J’en rêvais depuis longtemps, de ce bel hommage à l’Aéropostale: la traversée Dakar - Natal avec un biplan des années 30.
C’est un très long vol évidemment, le principal chantier a donc été d’adapter l’autonomie du Jungmann:
Pour l’essence: la place avant a été remplacée par un réservoir supplémentaire jaugé par un simple tube transparent, visible de la place arrière. Je volerai donc en solo.
Puis chaque aile supérieure a été équipée d’un réservoir souple, glissé entre les deux longerons par les trappes de visite, de l’emplanture de l’aile à celle de l’aileron. Un simple robinet, unique, les vidange simultanément par gravité dans le supplémentaire, par une tuyauterie qui descend dans les mâts de la cabane. Tout cela est simple et sans risque de panne. La séquence est facile: on décolle sur le réservoir normal car il alimente par gravité en cas de panne de pompe, on consomme ensuite le supplémentaire, puis on y vidange le carburant des ailes, on le vide à nouveau, enfin on pompe dans le normal pour les 3 dernières heures. Vive le CNRA!

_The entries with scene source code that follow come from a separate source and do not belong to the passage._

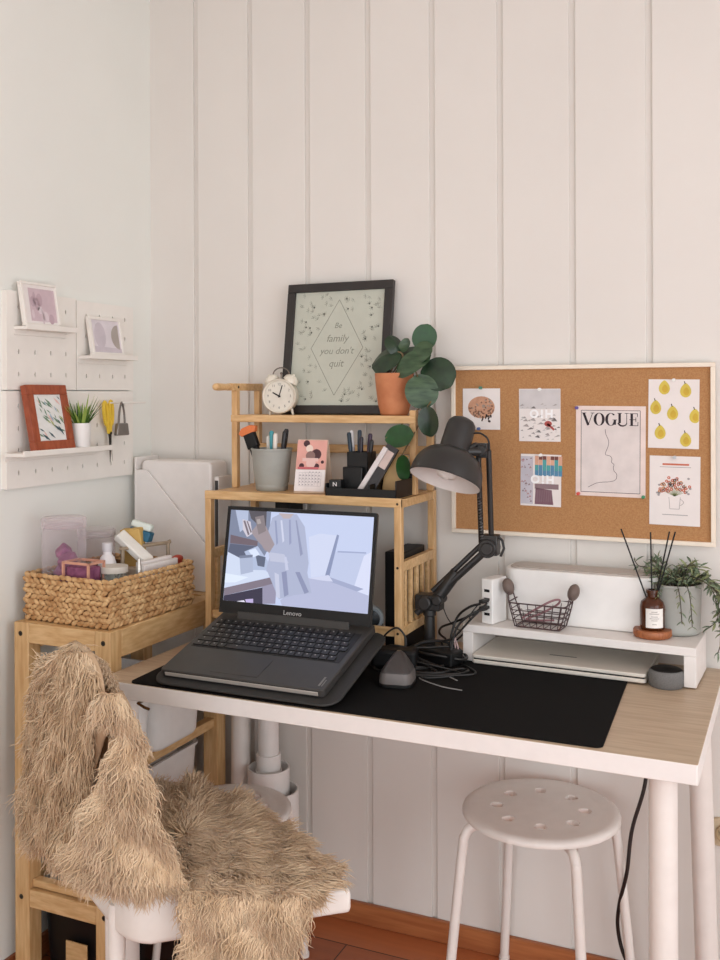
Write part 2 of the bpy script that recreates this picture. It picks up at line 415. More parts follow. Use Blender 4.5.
b = MB(); b.lathe([(.03, 0), (.034, .004), (.034, .078), (.028, .09), (.028, .1)], 24, closed_ends=False); b.build('body', GLASS, t, smooth=50)
b = MB(); b.lathe([(.032, .098), (.032, .112), (.001, .113)], 24); b.build('lid', mat('cream_lid', (206, 198, 186), .5), t)
b = MB(); b.lathe([(.0065, 0), (.0065, .105), (.0045, .11), (.0045, .122)], 14)
one('lip_balm', b, SILV, 'thin silver stick standing beside the low glass jar', 'tube', (.256, -.40, ZI))
for (nm, lb, c, M, sz) in (('paper_packet', 'white packet tilted across the middle of basket', (232, 228, 220), Matrix.Translation((.2, -.345, ZI + .135)) @ Euler((.5, .75, .4)).to_matrix().to_4x4(), (.05, .016, .009)),
                           ('kraft_packet', 'ochre paper packet behind the white packet in basket', (196, 160, 92), Matrix.Translation((.185, -.315, ZI + .09)) @ Euler((.1, -.1, .2)).to_matrix().to_4x4(), (.026, .012, .09))):
    b = MB(); b.box(-sz[0], -sz[1], -sz[2], sz[0], sz[1], sz[2])
    o = one(nm, b, mat(nm + '_paper', c, .7), lb, 'packet', bevel=.003); o.matrix_world = M
b = MB(); b.prism(rrect(-.03, -.06, .03, .06, .012), 0, .088)
one('storage_tin', b, mat('beige_tin', (206, 190, 168), .45), 'beige rounded box at the far end of basket', 'box', (.2, -.285, ZI), rz=.05, bevel=.004)
b = MB(); b.box(-.016, -.075, 0, -.004, .045, .112); b.box(.0, -.075, 0, .010, .05, .106)
one('note_cards', b, PAPER, 'stack of white cards along the right side of basket', 'cards', (.262, -.32, ZI), rz=-.05, bevel=.001)
b = MB(); b.ball((0, 0, .1), (.012, .02, .01)); b.box(-.008, -.014, 0, .008, .014, .1)
one('red_packet', b, mat('red_wrap', (166, 62, 44), .5), 'small red packet at far right corner of basket', 'packet', (.262, -.255, ZI))
b = MB(); b.tube(catmull([(.19, -.375, ZI + .02), (.19, -.375, ZI + .128), (.192, -.37, ZI + .137), (.224, -.246, ZI + .136), (.226, -.243, ZI + .128), (.226, -.243, ZI + .02)], 6), .0048, 10)
one('bent_wire_loop', b, mat('beige_wire', (160, 142, 120), .4), 'beige bent wire handle rising at far end of basket', 'handle')

# ------------------------------------------------------------------ magazine file in the corner
t = thing('magazine_file', 'white magazine file with slanted side in the room corner', 'magazine file', (.15, -.062, ZB))
side = [(-.118, 0), (.118, 0), (.118, .105), (-.085, .312), (-.118, .312)]
for y in (-.05, .044):
    b = MB(); b.prism(side, 0, .006, M=Matrix.Translation((0, y + .006, 0)) @ TXZ); b.build('side_panel', WHITE, t, bevel=.001)
b = MB(); b.box(-.124, -.05, 0, -.118, .05, .345); b.build('spine', WHITE, t, bevel=.001)
b = MB(); b.box(.118, -.05, 0, .122, .05, .105); b.build('front_lip', WHITE, t, bevel=.001)
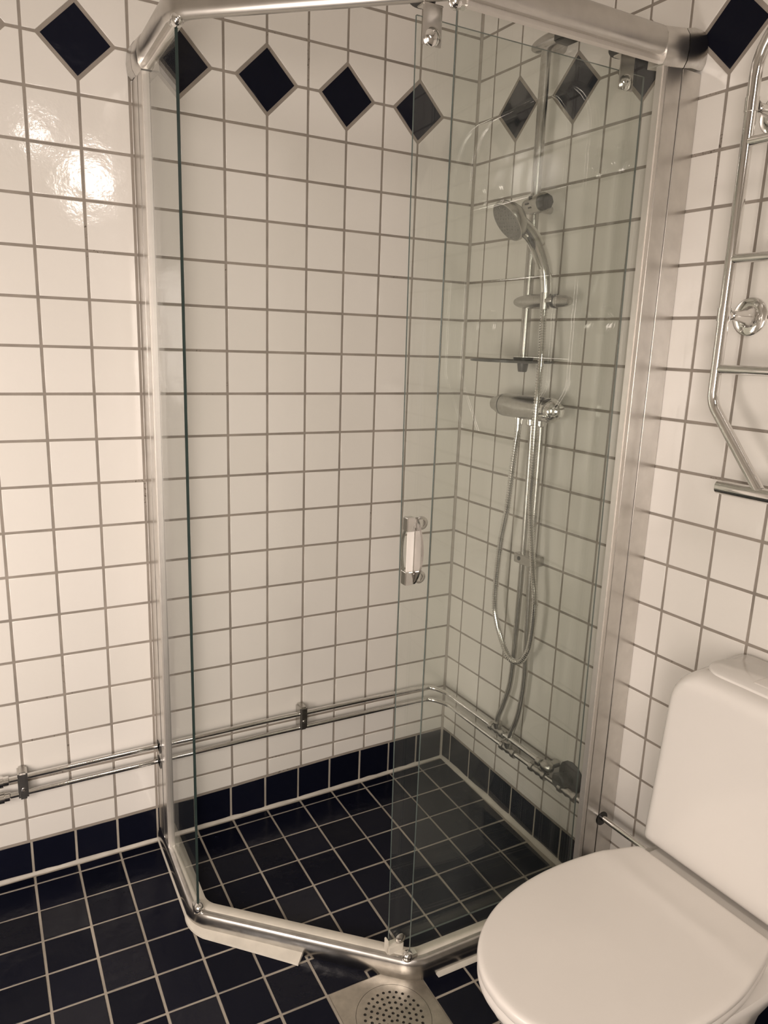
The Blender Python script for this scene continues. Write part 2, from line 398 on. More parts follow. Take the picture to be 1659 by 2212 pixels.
for i in range(len(FX) - 1):
    for j in range(len(FY) - 1):
        x0, x1, y1, y0 = FX[i], FX[i + 1], FY[j], FY[j + 1]
        if i in (13, 14) and j in (7, 8): continue
        if x0 < XMIN or y0 < YMIN: continue
        a, b, c, d = (V((x, y, fz(x, y))) for x, y in ((x0, y0), (x1, y0), (x0, y1), (x1, y1)))
        X = (b - a).normalized(); Yv = (c - a); Z = X.cross(Yv).normalized(); Yv = Z.cross(X)
        tile(floor, rect((b - a).length, (c - a).length), 'navy_tile', X, Yv, Z, a, 'tile', ffar, JF, 0.004)
o = ffar.build('outlying_tiles', 'navy_tile', floor); o['kind'] = 'stuff'

# skirting of navy tiles
def skirting(name, X, Z, org, lines, tab, base):
    mb = MB(); n = len(lines)
    top = [org + X * u + ZUP * interp(u, tab) + Z * 0.0004 for u in lines]; bot = [org + X * u + ZUP * (base(u) - 0.012) + Z * 0.0004 for u in lines]
    back = [p - Z * 0.001 for p in top]; bb = [p - Z * 0.001 for p in bot]
    mb.loft([[bot[i], top[i], back[i], bb[i]] for i in range(n)])
    b = structure(mb.build(name, 'floor_grout', None, smooth=0)); far = MB()
    for k in range(n - 1):
        u0, u1 = lines[k], lines[k + 1]; z0 = interp(u0, tab) - 0.098
        poly = [(0, 0), (u1 - u0, interp(u1, tab) - 0.098 - z0), (u1 - u0, interp(u1, tab) + 0.002 - z0), (0, interp(u0, tab) + 0.002 - z0)]
        tile(b, poly, 'navy_tile', X, ZUP, Z, org + X * u0 + ZUP * z0 + Z * 0.0018, 'tile', far, 0.0055, 0.004)
    if far.v:
        o = far.build('outlying_tiles', 'navy_tile', b); o['kind'] = 'stuff'
    return b
skl = [x for x in [-1.0750 + 0.0979 * i for i in range(-9, 11)] if x > XMIN] + [-0.004]
skr = [0.004] + [0.046 + 0.0965 * i for i in range(0, 24)]
skirting('baseboard_left', XL, ZL, V((0, 0, 0)), skl, SKL, lambda x: fz(x, 0))
skirting('baseboard_right', E_, N_, V((0, 0, 0)), skr, SKR, lambda s: fz(RW(s, 0, 0).x, RW(s, 0, 0).y))
# sealant beads
def bead(name, pts, out, r, mat):
    mb = MB(); rings = []
    for i, (p, o) in enumerate(zip(pts, out)):
        k = r * random.uniform(0.8, 1.2)
        rings.append([p + o * k * math.cos(t) * 1.0 + ZUP * k * math.sin(t) * 1.15 for t in [PI / 2 * q / 4 for q in range(5)]] + [p - ZUP * 0.004, p - o * 0.004 - ZUP * 0.004])
    mb.loft(rings); return structure(mb.build(name, mat))
bead('trim_1', [V((x, 0.0, fz(x, 0) - 0.001)) for x in [XMIN + 0.026 * i for i in range(76)]], [ZL] * 76, 0.0070, 'sealant')
bead('trim_2', [RW(s, 0.0, fz(RW(s, 0, 0).x, RW(s, 0, 0).y) - 0.001) for s in [0.003 + 0.03 * i for i in range(80)]], [N_] * 80, 0.0105, 'sealant')
mb = MB(); mb.loft([[V((-0.0048, 0.002, z)), V((-0.0045, -0.001, z)), V((-0.0016, -0.0042, z)), V((0.0016, -0.0052, z)), V((0.004, 0.002, z))] for z in (0.03, 1.2, HC)])
structure(mb.build('trim_3', 'corner_sealant'))

# ------------------------------------------------------------------ shower enclosure
ENC = thing('shower_enclosure', (-0.69, -0.51, 0.01), 'angled glass shower enclosure with chrome rails fixed to both tiled walls', 'shower')
HT = 1.800
OUT = [V((-0.875, -0.02, 0)), V((-0.877, -0.338, 0)), V((-0.507, -0.678, 0)), V((0.0, -0.688, 0))]
SHIFT = 0.0
path = fillet(OUT, [0.085, 0.085], 12)
def wall_profile(at, out, name, side_in, step, end, hw):
    """two nested aluminium channels with a pale flange in front; at(d, w): d out of the wall, w inwards from the outer face"""
    p = MB(); p.rbox(at(step / 2, 0.009, 0.92), out, side_in, ZUP, step / 2, 0.009, 0.885, 0.001)
    a = p.build(name, 'aluminium', ENC)
    m0, m1 = step + 0.001, end - 0.0125
    q = MB(); q.rbox(at((m0 + m1) / 2, 0.0092, 0.92), out, side_in, ZUP, (m1 - m0) / 2, 0.0084, 0.885, 0.001); q.build('inner_channel', 'aluminium', a)
    r = MB(); r.rbox(at(end - 0.006, hw, 0.925), out, side_in, ZUP, 0.006, hw, 0.878, 0.0020); r.build('front_flange', 'bright_aluminium', a)
    for d in (step + 0.0002, m1 + 0.0003):
        g = MB(); g.box(at(d, 0.0096, 0.92), out, side_in, ZUP, 0.0010, 0.0076, 0.88); g.build('gasket', 'dark', a)
    return a
pl_ = wall_profile(lambda d, w, z: V((-0.8745 + w, -d, z)), ZL, 'wall_profile', XL, 0.060, 0.1055, 0.0072)
pr_ = wall_profile(lambda d, w, z: RW(0.6845 - w, d, z), N_, 'wall_profile', -E_, 0.0508, 0.1045, 0.0085)
# dark notches where the pipes run through the profiles
g = MB()
for zc in (0.2985, 0.2565):
    g.lathe(V((-0.8752, -0.040, zc - 0.001)), V((-1, 0, 0)), [(0, 0.0135), (0.0006, 0.0135)], 16)
    g.box(V((-0.8752, -0.030, zc)), XL, ZL, ZUP, 0.0006, 0.012, 0.011)
g.build('pipe_notch', 'dark', pl_)
g = MB(); g.lathe(RW(0.685, 0.040, 0.246), E_, [(0, 0.0165), (0.0008, 0.0165)], 18); g.build('pipe_notch', 'dark', pr_)
# top rail
tp = [V((-0.880, -0.100, 0)), V((-0.882, -0.345, 0)), V((-0.510, -0.690, 0)), V((-0.085, -0.694, 0))]
tpath = fillet(tp, [0.075, 0.075], 12)
prof = [(-0.030, 0.010), (-0.016, 0.004), (-0.006, 0.004), (-0.001, 0.009), (0.000, 0.016), (0.0005, 0.022), (0.0005, 0.028), (0.000, 0.036), (-0.004, 0.048), (-0.012, 0.055), (-0.026, 0.058), (-0.036, 0.056), (-0.038, 0.012)]
mb = MB(); sweep(mb, tpath, [(a, b + HT + 0.010) for a, b in prof]); top_rail = mb.build('top_rail', 'satin_rail', ENC)
mb = MB()
lip = [(-0.014, -0.006), (-0.010, -0.008), (-0.006, -0.004), (-0.006, 0.006), (-0.016, 0.006)]
sweep(mb, [V((-0.873, -0.10, 0)), V((-0.874, -0.335, 0))], [(a, b + HT + 0.011) for a, b in lip]); mb.build('lower_lip', 'bright_aluminium', top_rail)
mb = MB(); sweep(mb, [V((-0.50, -0.680, 0)), V((-0.08, -0.688, 0))], [(a, b + HT + 0.011) for a, b in lip]); mb.build('lower_lip', 'bright_aluminium', top_rail)
def cap(at, out, side, name, dz):
    """two-piece curved end of the rail, with a seam between; at(d, w, z)"""
    c = MB(); R = []
    sec = [(-0.004, 0.000), (0.002, 0.010), (0.0045, 0.030), (0.002, 0.052), (-0.006, 0.064), (-0.020, 0.068), (-0.036, 0.066), (-0.040, 0.002)]
    for d, k, dz_ in ((0.108, 0.93, 0), (0.106, 1.0, 0.000), (0.070, 1.02, dz * 0.4), (0.0525, 1.03, dz * .6)):
        R.append([at(d, a * k, HT - 0.001 + 0.034 + (b - 0.034) * k + dz_) for a, b in sec])
    c.loft(R); o1 = c.build('rail_end_cap', 'aluminium', ENC)
    c = MB(); R = []
    for d, k, dz_ in ((0.0505, 1.03, dz * .6), (0.03, 1.05, dz), (0.010, 1.05, dz), (0.001, 1.0, dz)):
        R.append([at(d, a * k, HT - 0.001 + 0.034 + (b - 0.034) * k + dz_) for a, b in sec])
    c.loft(R); c.build('wall_cap', 'dull_chrome', o1)
cap(lambda d, w, z: V((-0.880 - w, -d, z)), ZL, XL, 'cap', 0.008)
cap(lambda d, w, z: RW(0.689 + w, d, z), N_, E_, 'cap', 0.012)
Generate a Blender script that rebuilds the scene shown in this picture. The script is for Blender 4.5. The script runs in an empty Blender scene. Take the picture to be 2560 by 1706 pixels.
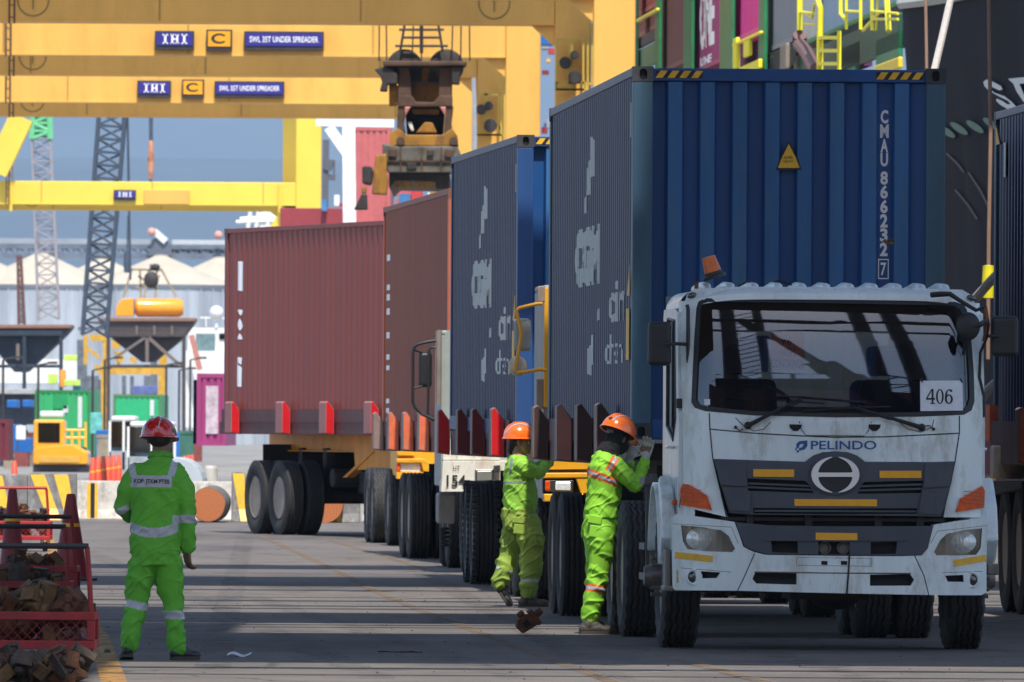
import bpy, bmesh, math, random
from math import sin, cos, pi, radians, sqrt, atan2
from mathutils import Vector, Matrix, noise
from mathutils.geometry import tessellate_polygon
random.seed(7)
SC = bpy.context.scene
COL = SC.collection
# ------------------------------------------------------------------ camera
# focal length in photo pixels, horizon row, eye height, roll of the camera
FP, HZ, EYE, ROLL = 29500.0, 1078.0, 1.56, radians(0.35)
CAMP = Vector((0.0, 0.0, EYE))
cam = bpy.data.objects.new('camera', bpy.data.cameras.new('camera'))
COL.objects.link(cam); SC.camera = cam
cam.data.sensor_width = 36.0
cam.data.lens = 36.0 * FP / 2560.0
cam.data.clip_start = 1.0; cam.data.clip_end = 30000.0
PITCH = math.atan((HZ - 853.0) / FP)
cam.matrix_world = Matrix.Translation(CAMP) @ Matrix.Rotation(pi/2 + PITCH, 4, 'X') @ Matrix.Rotation(ROLL, 4, 'Z')
cam.data.dof.use_dof = True
cam.data.dof.focus_distance = 88.0
cam.data.dof.aperture_fstop = 18.0
# ------------------------------------------------------------------ sun and sky
SUN_EL, SUN_AZ = radians(60), radians(7)      # behind the camera, a little to its right
sdir = Vector((sin(SUN_AZ)*cos(SUN_EL), -cos(SUN_AZ)*cos(SUN_EL), sin(SUN_EL)))
w = bpy.data.worlds.new('World'); SC.world = w; w.use_nodes = True
nt = w.node_tree; nt.nodes.clear()
wo = nt.nodes.new('ShaderNodeOutputWorld'); bg = nt.nodes.new('ShaderNodeBackground')
sk = nt.nodes.new('ShaderNodeTexSky'); sk.sky_type = 'NISHITA'; sk.sun_disc = False
sk.sun_elevation = SUN_EL; sk.sun_rotation = radians(180) - SUN_AZ
sk.air_density = 1.0; sk.dust_density = 1.2; sk.ozone_density = 1.5
bg.inputs['Strength'].default_value = 0.15
nt.links.new(sk.outputs[0], bg.inputs[0]); nt.links.new(bg.outputs[0], wo.inputs[0])
sl = bpy.data.lights.new('sun', 'SUN'); sl.energy = 3.7; sl.angle = radians(0.5); sl.color = (1.0, 0.95, 0.86)
so = bpy.data.objects.new('sun', sl); COL.objects.link(so)
so.rotation_euler = sdir.to_track_quat('Z', 'Y').to_euler()
SC.view_settings.view_transform = 'Standard'; SC.view_settings.look = 'None'
SC.view_settings.exposure = 0.58; SC.view_settings.gamma = 1.0
SC.cycles.use_denoising = True
SC.cycles.max_bounces = 6; SC.cycles.volume_bounces = 0; SC.cycles.transparent_max_bounces = 8

# ------------------------------------------------------------------ measuring helpers
CR, SR = cos(ROLL), sin(ROLL)
def ray(px, py):
    dx, dy = px - 1280.0, py - 853.0
    x, y = dx*CR + dy*SR, 853.0 - dx*SR + dy*CR
    return Vector((x/FP, 1.0, (HZ - y)/FP))
def W(px, py, d): return CAMP + ray(px, py)*d
def G(px, py, z=0.0):
    v = ray(px, py); return CAMP + v*((z - EYE)/v.z)
RDX = 1483.0/FP
RZ = math.atan(RDX)
def RD(k, d, z=0.0): return Vector((k - RDX*d, d, z))     # k metres to the side, d metres along the lane
class Fr:
    def __init__(s, o, rz):
        s.o = Vector(o); s.rz = rz
        s.m = Matrix.Translation(s.o) @ Matrix.Rotation(rz, 4, 'Z'); s.i = s.m.inverted()
        s.c = s.i @ CAMP; s.r = s.i.to_3x3()
    def y(s, px, py, y=0.0):
        v = s.r @ ray(px, py); p = s.c + v*((y - s.c.y)/v.y); return p.x, p.z
    def x(s, px, py, x=0.0):
        v = s.r @ ray(px, py); p = s.c + v*((x - s.c.x)/v.x); return p.y, p.z
    def p(s, px, py, y=0.0):
        a, b = s.y(px, py, y); return Vector((a, y, b))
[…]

Le convoyage jusqu’à Dakar a permis d’étalonner très soigneusement la conso horaire: en mixturant soigneusement (Lean of Peak) elle tombe de 28 à 23 l/h pour 1950 tr/min (65%) et ça passe alors pour notre traversée avec des marges confortables, en plus d’être réglementaires.
Pour l’huile (le Tigre en consomme « un peu »), un réservoir supplémentaire à côté du démarreur dans la partie haute du capot, qui se siphonne automatiquement dans le réservoir d’origine quand son niveau baisse en-dessous d’une valeur déterminée: pas de problème d’autonomie de ce côté non plus.
Pour le pilote, des camelbacks dans la soute à bagage l’alimentent en liquides appropriés, en fonction des nécessités du moment: hydratation, remontant (mais non: café!…). Les poches de la combi sont garnies de biscuits et barres de céréales plus ou moins sucrées et aromatisées. Pour ses besoins physiologiques le pilote est équipé d’un pénilex (Sed Lex) raccordé au collecteur des drains, qui évacue discrètement et proprement leur contenu sous l’étambot.
Après, ce n’est plus qu’une question d’endurance.
WE DID IT! Voici donc le reportage photo du vol:
Concentration avant le départ:
Départ au point du jour, pour profiter de l’air « fraiche et porteuse » (on est très lourd!), et avoir le maximum de temps devant soi:
On prend lentement un peu d’altitude le long de la plage de Yoff avant la mise de cap vers le sud-ouest:
On quitte la côte sénégalaise, et cette fois-ci c’est parti…
… pour la grande traversée:
Ce sera long…:
Très long…
Très, très long…
Assez rapidement on se sent seul…:
Bien seul…
Terriblement seul…
Accompagné seulement d’Aldébaran, bien visible, qui permet de temps en temps un point astro au sextant, le manche tenu entre les genoux:
Après des heures et des heures le soleil baisse dangereusement; heureusement que la composante ouest de la traversée rallonge la durée du jour:
Une légère anxiété commence à monter… faudrait quand même arriver quelque part, maintenant! Et là-haut, les copains qui travaillent, eux, avec GPS, centrales à inertie, ADIRU, SATCOM, ACARS, CPDLC, et tout, et tout… c’est pas juste!
Je scrute l’horizon…
Scrute, scrute…
Et, enfin, un signe de vie!
De tous temps l’apparition des premiers RV a indiqué aux navigateurs l’approche des côtes… nord-américaines!
M’enfin… C’est pas le Brésil alors?
Merde! Mais c’est les Keys, ça!:
Survol de la mangrove avant l’atterrissage… en Floride! Damned!
Y’a dû y avoir un problème avec la nav astro: c’était peut-être pas Aldébaran finalement…
C’est pas grave, c’était quand même un vol magnifique. Allez, un tonneau de victoire malgré tout.
Atterrissage dans un champ splendide: pas de casse. Fatigué, mais heureux!
C’est bête… un réservoir supplémentaire qui dévie fortement le compas, des alizés qui font dériver bien plus que prévu et des souvenirs de nav astro un peu périmés…
Bon, c’est pas cette année que j’aurai le prix Nobel de navigation, c’est sûr.
Mais d’autres navigateurs célèbres n’ont-ils pas découvert l’Amérique par erreur, bien avant moi?